* **SHORT TASK**
List every line in this data where the string "Python" occurs.

* **EXERCISE MATERIALS**
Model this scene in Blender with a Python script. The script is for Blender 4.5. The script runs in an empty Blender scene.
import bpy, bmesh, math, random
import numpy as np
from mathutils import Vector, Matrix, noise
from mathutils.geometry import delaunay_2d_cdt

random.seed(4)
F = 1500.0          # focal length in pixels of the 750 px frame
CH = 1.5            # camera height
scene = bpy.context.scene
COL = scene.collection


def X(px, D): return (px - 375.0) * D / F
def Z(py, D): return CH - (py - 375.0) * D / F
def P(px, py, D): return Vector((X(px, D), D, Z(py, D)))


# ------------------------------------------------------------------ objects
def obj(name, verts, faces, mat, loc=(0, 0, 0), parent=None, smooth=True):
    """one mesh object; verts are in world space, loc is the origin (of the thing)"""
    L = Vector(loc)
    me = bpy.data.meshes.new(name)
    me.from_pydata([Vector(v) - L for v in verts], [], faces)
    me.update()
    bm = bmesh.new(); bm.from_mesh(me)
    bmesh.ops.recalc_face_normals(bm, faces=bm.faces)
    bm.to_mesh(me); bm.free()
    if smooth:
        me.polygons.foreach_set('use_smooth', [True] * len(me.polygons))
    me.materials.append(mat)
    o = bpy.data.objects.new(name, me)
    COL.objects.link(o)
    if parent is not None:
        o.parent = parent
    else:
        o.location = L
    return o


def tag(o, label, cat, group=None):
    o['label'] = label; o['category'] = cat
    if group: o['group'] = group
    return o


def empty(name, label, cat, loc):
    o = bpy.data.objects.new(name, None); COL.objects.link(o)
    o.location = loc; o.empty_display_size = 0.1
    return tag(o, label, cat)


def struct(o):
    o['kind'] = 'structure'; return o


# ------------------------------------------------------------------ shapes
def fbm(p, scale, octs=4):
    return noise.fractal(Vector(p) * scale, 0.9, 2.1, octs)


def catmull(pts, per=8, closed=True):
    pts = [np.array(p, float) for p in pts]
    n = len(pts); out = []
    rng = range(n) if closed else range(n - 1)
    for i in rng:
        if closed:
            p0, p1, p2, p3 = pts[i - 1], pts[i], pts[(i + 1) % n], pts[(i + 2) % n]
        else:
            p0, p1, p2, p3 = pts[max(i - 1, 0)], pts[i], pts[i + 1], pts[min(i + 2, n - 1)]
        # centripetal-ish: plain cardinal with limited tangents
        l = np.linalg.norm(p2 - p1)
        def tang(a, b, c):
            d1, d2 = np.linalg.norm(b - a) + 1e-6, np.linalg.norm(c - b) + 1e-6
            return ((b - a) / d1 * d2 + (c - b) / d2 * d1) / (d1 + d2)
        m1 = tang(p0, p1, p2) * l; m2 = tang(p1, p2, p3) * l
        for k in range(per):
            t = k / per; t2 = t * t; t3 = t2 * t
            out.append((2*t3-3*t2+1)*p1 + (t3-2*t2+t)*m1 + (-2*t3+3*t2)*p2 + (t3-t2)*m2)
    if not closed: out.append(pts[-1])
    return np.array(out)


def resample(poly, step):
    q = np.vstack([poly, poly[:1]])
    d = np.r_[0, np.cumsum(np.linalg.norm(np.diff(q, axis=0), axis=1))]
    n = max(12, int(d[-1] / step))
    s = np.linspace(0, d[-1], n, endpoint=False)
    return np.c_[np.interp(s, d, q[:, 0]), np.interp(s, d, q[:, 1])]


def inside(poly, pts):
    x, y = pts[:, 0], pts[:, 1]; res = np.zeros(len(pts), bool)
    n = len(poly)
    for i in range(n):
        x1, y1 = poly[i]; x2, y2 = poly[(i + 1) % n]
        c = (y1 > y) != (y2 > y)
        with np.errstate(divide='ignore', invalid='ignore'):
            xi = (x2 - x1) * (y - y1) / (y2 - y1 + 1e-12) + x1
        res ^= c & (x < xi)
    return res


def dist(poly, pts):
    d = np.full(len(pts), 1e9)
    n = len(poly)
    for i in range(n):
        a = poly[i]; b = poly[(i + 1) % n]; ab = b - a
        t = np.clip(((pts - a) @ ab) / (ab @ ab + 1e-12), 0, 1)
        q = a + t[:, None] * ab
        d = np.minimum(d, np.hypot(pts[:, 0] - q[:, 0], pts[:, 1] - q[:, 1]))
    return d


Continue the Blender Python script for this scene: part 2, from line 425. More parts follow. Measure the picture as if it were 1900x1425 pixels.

* **SOLUTION**
Model this scene in Blender with a Python script. The script is for Blender 4.5. The script runs in an empty Blender scene.
Continue the Blender Python script for this scene: part 2, from line 425. More parts follow. Measure the picture as if it were 1900x1425 pixels.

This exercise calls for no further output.